**Directions:** Write out again, unaltered, the lines from the start through the line containing "PI = math.pi".

**Raw data:**
########
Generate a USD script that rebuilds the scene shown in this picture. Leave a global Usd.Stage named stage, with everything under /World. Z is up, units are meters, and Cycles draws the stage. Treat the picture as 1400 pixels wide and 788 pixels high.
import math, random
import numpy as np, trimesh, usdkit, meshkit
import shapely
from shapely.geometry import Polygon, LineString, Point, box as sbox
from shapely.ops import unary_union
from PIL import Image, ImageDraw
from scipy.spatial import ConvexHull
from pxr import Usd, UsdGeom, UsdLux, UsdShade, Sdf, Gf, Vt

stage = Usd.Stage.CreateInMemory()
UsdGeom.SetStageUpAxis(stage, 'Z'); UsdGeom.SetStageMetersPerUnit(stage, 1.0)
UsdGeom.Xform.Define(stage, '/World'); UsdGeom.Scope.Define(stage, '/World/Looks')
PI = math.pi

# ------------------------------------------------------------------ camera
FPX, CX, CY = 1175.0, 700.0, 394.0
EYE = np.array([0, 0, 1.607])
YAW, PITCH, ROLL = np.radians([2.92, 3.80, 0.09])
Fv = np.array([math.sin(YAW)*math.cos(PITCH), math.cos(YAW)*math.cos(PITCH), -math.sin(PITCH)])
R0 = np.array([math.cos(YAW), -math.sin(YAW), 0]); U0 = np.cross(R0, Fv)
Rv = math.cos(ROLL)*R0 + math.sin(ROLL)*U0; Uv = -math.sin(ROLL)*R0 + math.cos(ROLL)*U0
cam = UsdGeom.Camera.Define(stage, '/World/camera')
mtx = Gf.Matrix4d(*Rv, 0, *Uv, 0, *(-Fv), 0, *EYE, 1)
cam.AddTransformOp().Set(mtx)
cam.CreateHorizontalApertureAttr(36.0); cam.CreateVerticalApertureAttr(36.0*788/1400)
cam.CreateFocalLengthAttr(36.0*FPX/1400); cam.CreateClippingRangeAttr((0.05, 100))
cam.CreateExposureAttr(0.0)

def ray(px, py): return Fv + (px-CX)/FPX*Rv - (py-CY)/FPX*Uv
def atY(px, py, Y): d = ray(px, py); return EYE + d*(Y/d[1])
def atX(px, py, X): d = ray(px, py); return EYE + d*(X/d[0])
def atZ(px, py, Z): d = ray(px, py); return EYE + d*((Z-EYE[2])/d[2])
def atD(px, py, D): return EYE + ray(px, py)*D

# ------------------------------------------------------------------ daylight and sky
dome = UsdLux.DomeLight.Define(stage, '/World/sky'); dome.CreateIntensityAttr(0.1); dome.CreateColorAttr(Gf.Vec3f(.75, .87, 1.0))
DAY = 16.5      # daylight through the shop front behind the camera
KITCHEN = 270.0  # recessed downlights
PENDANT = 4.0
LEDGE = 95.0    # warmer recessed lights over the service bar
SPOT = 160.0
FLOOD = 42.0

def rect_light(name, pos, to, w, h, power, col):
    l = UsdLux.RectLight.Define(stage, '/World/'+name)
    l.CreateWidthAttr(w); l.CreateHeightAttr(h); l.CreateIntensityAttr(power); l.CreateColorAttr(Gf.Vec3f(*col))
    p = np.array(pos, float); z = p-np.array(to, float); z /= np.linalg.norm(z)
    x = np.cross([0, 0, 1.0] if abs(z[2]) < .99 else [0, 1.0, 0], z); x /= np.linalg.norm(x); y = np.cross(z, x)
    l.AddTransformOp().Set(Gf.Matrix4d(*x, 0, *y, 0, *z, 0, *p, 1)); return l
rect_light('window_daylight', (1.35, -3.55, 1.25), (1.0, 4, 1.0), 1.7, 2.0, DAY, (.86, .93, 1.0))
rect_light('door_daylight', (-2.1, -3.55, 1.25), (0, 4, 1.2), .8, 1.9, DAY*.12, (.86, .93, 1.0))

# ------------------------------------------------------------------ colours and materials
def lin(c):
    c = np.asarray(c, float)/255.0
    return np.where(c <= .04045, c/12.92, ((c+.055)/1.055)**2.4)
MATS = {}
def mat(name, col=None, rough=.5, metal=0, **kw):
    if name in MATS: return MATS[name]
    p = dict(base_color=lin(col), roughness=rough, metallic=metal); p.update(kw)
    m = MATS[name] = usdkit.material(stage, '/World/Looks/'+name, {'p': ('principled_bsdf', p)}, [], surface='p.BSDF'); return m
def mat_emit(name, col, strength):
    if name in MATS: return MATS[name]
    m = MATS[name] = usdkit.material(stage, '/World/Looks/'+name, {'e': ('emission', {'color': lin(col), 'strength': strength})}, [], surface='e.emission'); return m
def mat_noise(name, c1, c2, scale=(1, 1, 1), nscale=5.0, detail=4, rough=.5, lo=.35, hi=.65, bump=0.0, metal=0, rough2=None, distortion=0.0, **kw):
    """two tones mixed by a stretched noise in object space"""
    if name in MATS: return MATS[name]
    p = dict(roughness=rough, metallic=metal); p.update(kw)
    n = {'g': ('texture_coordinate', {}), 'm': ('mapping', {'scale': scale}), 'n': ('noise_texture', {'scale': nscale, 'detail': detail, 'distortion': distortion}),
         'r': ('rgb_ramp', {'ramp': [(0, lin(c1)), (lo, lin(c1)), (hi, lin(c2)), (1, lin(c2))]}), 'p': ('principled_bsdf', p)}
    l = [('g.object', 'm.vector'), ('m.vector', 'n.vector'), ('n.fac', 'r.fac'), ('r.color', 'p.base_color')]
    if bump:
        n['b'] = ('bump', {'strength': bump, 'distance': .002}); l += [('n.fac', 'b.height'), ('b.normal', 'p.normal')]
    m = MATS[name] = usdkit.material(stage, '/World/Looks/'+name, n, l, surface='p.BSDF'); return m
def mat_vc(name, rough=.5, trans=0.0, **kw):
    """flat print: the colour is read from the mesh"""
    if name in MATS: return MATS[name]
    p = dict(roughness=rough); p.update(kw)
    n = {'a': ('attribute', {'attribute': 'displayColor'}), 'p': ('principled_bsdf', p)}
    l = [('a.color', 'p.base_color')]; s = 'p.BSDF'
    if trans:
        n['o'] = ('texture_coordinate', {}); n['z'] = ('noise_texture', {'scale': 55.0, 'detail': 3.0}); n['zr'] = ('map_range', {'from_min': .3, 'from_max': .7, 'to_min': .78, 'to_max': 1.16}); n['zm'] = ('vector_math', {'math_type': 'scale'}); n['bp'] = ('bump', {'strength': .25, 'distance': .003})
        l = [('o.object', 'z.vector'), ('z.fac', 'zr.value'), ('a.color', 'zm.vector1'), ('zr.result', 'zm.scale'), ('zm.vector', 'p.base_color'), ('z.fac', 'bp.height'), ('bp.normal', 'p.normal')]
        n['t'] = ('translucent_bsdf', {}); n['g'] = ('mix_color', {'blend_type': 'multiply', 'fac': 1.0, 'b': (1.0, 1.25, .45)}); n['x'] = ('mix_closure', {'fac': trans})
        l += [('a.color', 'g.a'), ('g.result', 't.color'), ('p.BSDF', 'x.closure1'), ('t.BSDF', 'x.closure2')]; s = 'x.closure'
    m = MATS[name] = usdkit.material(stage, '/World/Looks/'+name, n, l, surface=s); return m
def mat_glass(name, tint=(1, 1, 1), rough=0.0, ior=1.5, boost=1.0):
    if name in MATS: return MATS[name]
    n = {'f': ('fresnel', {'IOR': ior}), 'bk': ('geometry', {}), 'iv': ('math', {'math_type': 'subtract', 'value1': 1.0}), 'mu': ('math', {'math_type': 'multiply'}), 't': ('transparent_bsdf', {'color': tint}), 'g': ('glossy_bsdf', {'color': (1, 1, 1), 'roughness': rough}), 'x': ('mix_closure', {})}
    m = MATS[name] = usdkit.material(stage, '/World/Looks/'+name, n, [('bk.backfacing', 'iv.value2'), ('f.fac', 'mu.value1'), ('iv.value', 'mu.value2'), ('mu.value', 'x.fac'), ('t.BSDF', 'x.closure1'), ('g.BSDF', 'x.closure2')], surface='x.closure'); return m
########
**Exercise answer:**
Generate a USD script that rebuilds the scene shown in this picture. Leave a global Usd.Stage named stage, with everything under /World. Z is up, units are meters, and Cycles draws the stage. Treat the picture as 1400 pixels wide and 788 pixels high.
import math, random
import numpy as np, trimesh, usdkit, meshkit
import shapely
from shapely.geometry import Polygon, LineString, Point, box as sbox
from shapely.ops import unary_union
from PIL import Image, ImageDraw
from scipy.spatial import ConvexHull
from pxr import Usd, UsdGeom, UsdLux, UsdShade, Sdf, Gf, Vt

stage = Usd.Stage.CreateInMemory()
UsdGeom.SetStageUpAxis(stage, 'Z'); UsdGeom.SetStageMetersPerUnit(stage, 1.0)
UsdGeom.Xform.Define(stage, '/World'); UsdGeom.Scope.Define(stage, '/World/Looks')
PI = math.pi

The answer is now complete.